This post is also available in: heעברית (Hebrew)

Aviation giant Airbus has released images and information about its previously undisclosed Low Observable UAV Testbed (LOUT) program. The program is designed to achieve a better understanding of cutting-edge stealthy design, material and manufacturing sciences, and other associated technologies. The development could be the harbinger of the eventual production of a stealthy operational airframe. 

The pictures Airbus provided are of a four-ton model with a wingspan of just over 39 feet that Airbus used for aerodynamic and anechoic chamber testing, according to flightglobal.com, which adds that Airbus revealed that the LOUT’s twin intakes are blended into the upper fuselage and feed air to the engines via “diverterless inlets,” a technology that Lockheed Martin pioneered in the 1990s. 
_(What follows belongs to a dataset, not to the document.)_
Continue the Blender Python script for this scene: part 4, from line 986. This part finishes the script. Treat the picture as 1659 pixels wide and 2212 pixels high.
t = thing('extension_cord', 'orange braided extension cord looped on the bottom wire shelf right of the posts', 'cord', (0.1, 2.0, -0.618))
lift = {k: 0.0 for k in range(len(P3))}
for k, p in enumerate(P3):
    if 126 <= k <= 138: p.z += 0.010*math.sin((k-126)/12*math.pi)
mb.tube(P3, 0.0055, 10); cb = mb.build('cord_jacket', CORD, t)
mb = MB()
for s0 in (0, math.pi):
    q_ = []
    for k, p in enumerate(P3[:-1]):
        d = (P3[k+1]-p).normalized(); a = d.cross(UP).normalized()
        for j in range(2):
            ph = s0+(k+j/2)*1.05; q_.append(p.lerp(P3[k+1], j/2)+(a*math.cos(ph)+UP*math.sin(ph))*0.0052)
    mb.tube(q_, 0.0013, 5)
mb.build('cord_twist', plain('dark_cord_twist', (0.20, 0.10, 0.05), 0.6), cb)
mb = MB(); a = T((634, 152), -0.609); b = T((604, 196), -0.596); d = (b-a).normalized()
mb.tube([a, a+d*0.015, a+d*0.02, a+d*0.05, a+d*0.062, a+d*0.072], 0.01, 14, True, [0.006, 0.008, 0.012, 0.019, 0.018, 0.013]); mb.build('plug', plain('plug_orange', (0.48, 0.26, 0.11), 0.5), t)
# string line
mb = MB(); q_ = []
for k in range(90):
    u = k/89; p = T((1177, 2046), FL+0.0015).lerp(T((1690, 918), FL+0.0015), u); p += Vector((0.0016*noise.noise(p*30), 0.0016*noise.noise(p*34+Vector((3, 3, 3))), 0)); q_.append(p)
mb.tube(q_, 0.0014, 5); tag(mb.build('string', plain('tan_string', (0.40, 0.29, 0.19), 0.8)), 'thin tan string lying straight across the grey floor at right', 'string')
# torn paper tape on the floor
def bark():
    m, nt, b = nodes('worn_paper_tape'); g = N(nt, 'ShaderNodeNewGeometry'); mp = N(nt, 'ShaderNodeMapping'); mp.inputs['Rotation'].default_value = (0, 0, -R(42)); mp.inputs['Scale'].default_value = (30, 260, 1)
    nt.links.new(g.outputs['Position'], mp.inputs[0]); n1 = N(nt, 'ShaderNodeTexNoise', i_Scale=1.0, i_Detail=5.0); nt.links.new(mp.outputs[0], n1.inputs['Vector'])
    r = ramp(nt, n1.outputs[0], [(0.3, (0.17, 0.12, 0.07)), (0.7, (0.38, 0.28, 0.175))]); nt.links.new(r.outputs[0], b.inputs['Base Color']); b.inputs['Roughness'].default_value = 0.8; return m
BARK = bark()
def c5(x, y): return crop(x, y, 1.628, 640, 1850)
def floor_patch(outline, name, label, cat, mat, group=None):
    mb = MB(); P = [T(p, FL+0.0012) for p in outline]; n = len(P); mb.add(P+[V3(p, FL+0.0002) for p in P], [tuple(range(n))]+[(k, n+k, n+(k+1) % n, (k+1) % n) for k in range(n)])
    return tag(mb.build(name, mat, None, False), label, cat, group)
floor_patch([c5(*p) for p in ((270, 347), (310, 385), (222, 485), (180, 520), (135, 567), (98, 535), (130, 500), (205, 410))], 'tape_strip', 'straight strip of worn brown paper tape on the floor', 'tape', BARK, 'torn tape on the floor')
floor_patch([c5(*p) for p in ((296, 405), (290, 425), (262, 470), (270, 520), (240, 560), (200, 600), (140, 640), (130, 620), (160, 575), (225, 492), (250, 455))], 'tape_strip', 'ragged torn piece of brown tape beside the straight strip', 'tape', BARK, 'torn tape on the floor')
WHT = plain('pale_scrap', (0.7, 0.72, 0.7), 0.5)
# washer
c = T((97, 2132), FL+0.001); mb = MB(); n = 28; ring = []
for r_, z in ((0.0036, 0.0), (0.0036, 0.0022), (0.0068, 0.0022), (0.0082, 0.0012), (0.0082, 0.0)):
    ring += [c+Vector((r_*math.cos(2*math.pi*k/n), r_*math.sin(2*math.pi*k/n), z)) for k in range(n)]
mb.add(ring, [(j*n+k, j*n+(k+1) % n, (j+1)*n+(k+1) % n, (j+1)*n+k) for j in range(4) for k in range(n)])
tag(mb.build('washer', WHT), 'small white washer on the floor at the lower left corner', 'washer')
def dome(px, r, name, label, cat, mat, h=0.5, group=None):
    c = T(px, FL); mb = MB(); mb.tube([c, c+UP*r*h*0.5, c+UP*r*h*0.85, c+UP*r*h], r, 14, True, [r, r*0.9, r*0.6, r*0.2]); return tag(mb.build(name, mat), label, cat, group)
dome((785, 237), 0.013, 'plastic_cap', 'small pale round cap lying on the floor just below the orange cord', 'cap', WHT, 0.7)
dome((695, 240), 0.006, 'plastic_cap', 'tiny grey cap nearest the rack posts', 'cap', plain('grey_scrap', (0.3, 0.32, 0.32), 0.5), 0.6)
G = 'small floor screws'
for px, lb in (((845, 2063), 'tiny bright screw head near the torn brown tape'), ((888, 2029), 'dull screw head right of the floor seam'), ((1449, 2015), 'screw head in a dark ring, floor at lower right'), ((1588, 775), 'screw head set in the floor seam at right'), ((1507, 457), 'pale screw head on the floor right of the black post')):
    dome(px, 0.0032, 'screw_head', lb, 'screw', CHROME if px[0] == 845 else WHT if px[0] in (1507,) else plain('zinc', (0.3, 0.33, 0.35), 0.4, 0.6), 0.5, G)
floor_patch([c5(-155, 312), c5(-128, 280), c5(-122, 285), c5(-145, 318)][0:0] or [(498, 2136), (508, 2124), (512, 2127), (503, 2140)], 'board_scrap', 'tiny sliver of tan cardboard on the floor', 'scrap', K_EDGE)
Airbus’ program dates back well over a decade, but is just breaking cover now and it stands to portray the European planemaker in a different light when it comes to its ability to produce next-generation combat aircraft. The program was based on Skunk Works concept incorporating holistic signature reduction techniques across RF, IR, visual, and acoustic domains. It also worked to better understand how to integrate advanced electronic warfare and countermeasures into a stealthy design to increase its survivability, according to thedrive.com. 

The initiative also included advanced mission control and sensor fusion software that compared the aircraft’s signature against threat capabilities in its environment, and also the integration of advanced sensors beneath its stealthy skin. 

All areas of stealth technology were incorporated into the design. Stealthy low-probability of intercept (LPI) communications and sensors and even cybersecurity were also parts of the program.